Poder, podem, mas julgo que não devem. Não ganham nada com isso. Se formos a ver bem é o grande público que paga o trabalho dos académicos. É natural que exija em troca não só compensações materiais (a tecnologia, que é o “braço armado” da ciência) mas também compensações intelectuais (a ciência, que consiste em visões, explicações do mundo). Para isso tem de ser pequena a distância entre os cientistas e o público. Pode haver intermediários entre os dois - os media são insubstituíveis - mas esses intermediários devem encurtar a distância. O público quer, em geral, saber. Quem tem o saber deve dar-lho em doses sábias. De resto, as missões da universidade moderna não são só criar e transmitir localmente o saber, mas sim emiti-lo para a sociedade em seu redor, se possível até para longe. As universidades devem ser centros de cultura, incluindo nesta a cultura científica, a cultura proporcionada pela ciência.

O que é a verdade em ciência? E quais são as suas principais divergências pessoais relativamente a verdades estabelecidas?
Acho que não há verdade na ciência. Há, isso sim, uma procura permanente da verdade?

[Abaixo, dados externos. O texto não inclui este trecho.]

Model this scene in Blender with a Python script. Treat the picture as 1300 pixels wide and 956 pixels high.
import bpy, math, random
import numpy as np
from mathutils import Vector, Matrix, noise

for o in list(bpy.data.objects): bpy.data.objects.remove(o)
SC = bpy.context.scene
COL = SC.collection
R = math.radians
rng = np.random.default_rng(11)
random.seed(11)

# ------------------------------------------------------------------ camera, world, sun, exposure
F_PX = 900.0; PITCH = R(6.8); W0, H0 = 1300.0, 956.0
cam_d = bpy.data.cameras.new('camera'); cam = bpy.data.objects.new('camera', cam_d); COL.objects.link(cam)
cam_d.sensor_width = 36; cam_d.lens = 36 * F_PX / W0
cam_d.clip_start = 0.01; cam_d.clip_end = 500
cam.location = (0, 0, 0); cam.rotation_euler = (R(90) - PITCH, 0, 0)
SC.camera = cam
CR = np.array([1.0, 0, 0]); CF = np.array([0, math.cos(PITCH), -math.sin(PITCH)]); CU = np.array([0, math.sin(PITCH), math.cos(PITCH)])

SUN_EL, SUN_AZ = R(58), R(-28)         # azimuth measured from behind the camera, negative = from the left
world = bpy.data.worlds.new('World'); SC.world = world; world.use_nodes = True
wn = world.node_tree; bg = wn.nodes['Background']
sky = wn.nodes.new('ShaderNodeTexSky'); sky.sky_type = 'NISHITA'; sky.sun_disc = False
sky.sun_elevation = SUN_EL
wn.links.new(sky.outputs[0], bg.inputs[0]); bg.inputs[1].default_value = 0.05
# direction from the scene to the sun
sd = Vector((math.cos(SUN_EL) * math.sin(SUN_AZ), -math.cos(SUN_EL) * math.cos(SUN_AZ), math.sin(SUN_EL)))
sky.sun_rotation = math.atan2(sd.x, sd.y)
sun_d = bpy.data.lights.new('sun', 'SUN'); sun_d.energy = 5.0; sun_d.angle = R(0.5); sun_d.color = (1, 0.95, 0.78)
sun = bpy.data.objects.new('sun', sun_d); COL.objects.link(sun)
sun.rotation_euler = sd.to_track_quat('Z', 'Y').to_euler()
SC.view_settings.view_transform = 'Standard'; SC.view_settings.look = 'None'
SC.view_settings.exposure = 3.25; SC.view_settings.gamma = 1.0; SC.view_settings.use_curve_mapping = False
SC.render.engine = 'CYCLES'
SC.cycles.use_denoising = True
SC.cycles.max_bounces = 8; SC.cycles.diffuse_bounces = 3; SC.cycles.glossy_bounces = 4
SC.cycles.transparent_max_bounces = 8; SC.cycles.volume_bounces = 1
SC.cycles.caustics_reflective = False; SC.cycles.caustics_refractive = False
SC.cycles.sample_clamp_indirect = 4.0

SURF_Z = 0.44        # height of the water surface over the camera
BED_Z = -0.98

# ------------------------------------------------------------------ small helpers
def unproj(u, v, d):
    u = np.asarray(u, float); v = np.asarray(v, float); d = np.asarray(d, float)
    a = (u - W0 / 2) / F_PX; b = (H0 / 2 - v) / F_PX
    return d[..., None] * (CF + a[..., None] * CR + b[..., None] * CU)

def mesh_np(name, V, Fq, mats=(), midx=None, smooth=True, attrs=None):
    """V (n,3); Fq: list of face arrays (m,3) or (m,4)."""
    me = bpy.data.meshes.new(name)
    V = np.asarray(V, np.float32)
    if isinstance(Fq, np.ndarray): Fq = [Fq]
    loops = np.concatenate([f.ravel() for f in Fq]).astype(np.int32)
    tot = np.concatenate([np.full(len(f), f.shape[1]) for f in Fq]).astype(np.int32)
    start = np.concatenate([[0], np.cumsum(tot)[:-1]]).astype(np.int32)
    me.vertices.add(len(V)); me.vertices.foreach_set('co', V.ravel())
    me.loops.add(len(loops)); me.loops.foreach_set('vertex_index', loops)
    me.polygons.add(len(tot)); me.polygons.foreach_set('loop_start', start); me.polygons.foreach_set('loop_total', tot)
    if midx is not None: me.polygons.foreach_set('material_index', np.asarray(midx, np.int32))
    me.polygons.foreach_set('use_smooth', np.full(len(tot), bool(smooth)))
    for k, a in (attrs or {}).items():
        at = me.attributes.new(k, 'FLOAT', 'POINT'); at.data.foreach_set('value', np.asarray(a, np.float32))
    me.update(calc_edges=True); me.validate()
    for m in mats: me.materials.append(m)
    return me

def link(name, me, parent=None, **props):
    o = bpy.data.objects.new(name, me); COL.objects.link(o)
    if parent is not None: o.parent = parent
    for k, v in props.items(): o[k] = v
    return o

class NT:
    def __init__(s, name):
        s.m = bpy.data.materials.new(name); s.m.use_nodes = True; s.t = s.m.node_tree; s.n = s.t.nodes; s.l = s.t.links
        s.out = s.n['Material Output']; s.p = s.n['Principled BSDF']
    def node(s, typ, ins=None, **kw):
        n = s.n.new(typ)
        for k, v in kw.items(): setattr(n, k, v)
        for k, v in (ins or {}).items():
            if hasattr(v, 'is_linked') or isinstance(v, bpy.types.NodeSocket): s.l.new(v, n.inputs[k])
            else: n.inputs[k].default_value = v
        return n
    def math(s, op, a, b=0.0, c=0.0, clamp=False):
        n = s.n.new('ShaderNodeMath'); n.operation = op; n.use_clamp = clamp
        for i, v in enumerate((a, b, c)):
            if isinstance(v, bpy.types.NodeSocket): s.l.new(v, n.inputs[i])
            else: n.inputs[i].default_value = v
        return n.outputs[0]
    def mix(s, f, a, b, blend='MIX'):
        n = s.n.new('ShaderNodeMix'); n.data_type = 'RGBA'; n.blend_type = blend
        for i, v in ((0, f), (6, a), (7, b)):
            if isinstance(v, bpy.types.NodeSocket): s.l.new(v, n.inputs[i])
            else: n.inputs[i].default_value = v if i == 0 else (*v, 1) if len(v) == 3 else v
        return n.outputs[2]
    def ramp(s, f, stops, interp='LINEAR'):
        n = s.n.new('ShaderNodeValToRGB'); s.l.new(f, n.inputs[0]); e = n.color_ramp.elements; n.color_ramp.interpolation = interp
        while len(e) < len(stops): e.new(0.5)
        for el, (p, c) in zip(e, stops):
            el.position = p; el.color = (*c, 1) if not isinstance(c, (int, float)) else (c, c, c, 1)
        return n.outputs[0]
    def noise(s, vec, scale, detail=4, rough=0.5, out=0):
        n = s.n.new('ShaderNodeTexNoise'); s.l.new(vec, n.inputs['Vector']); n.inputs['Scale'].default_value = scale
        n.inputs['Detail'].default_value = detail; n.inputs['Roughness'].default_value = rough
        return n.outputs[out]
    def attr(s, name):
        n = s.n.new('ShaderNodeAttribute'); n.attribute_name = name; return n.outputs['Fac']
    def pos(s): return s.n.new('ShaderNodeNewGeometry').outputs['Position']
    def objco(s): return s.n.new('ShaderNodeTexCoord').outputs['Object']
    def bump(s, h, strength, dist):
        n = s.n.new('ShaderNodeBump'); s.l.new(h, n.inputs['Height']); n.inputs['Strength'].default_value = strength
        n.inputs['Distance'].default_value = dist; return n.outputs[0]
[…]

Apetece-me fazer minha a sua pergunta: o que é de facto a verdade na ciência? A história da ciência mostra que a verdade é algo intangível, embora ela possa sempre ser perseguida. Mais do que a procura da verdade, a ciência é a procura do erro. Procuramos errar cada vez menos. O que fica, depois de descartados os erros mais óbvios, podemos chamar verdade. Mas é uma verdade provisória, pois pode haver erros subtis que ainda não vimos.
Não tenho grandes divergências pessoais contra verdades estabelecidas pois isso seria alguma arrogância da minha parte. No meu trabalho de investigação vou descobrindo alguns erros, mas são coisas pequenas.

Qual a relevância da divulgação científica fora das escolas para o progresso da ciência?
Subentende-se que a escola é fundamental para a divulgação científica.
Nada pode substituir a educação formal, a educação na escola, um instrumento inventado há milhares e milhares de anos pela humanidade. Mas a educação informal, feita fora da escola (nos media, ou em museus de ciência, etc.), é de facto um instrumento complementar importante. De resto, as pessoas costumam revelar em inquéritos que, em geral, é mais o que sabem sobre a ciência recolhido nos media do que recolhido na escola. A boa divulgação científica, transmitida por filmes, teatros, imprensa, televisão, Internet pode até “contaminar” a escola, combatendo alguma inércia desta. O progresso da ciência depende desse trabalho de divulgação feito fora das escolas mas que acaba por influenciar a escola. São precisos constantemente novos talentos, jovens que se interessem pela ciência. Mas não é só o progresso da ciência que está em causa quando se refere a divulgação científica, mas sim o progresso de toda a sociedade, para o qual o progresso da ciência contribui. Sim, os cientistas sabem que em ciência há progresso (nomeadamente quando se descobre um erro bem entranhado) e que na sociedade em geral há também progresso (a sociedade de hoje difere muito, para melhor, da antiga sociedade egípcia). Os cientistas são progressistas!

A inovação é mesmo necessária?
Evidentemente. É imprescindível ao tal progresso. Progresso significa que há uma diferença entre o amanhã e o ontem. Essa diferença surge por vezes muito nitidamente sob a forma de processos de inovação, de descobertas, pequenas ou grandes, que marcam o mundo. A inovação é uma das características do mundo moderno. E ela não acontece por acontecer. Acontece porque a ciência está viva... Quanto mais viva estiver a ciência, maiores serão as possibilidades de inovar. E há inovações que a princípio parecem inocentes mas depois são esmagadoras. Estou-me a lembrar-me por exemplo do transístor, o interruptor electrónico inventado no fim da guerra. No início, em 1947, era só um, criado por três físicos. Mas hoje em dia vivemos rodeados por milhares e milhares de transístores. Já não conseguimos viver sem eles, escondidos dentro dos nossos frigoríficos, das nossas televisões, dos nossos telemóveis, etc. E o mundo de amanhã, graças a inovações que estão por vir, é hoje dificilmente imaginável.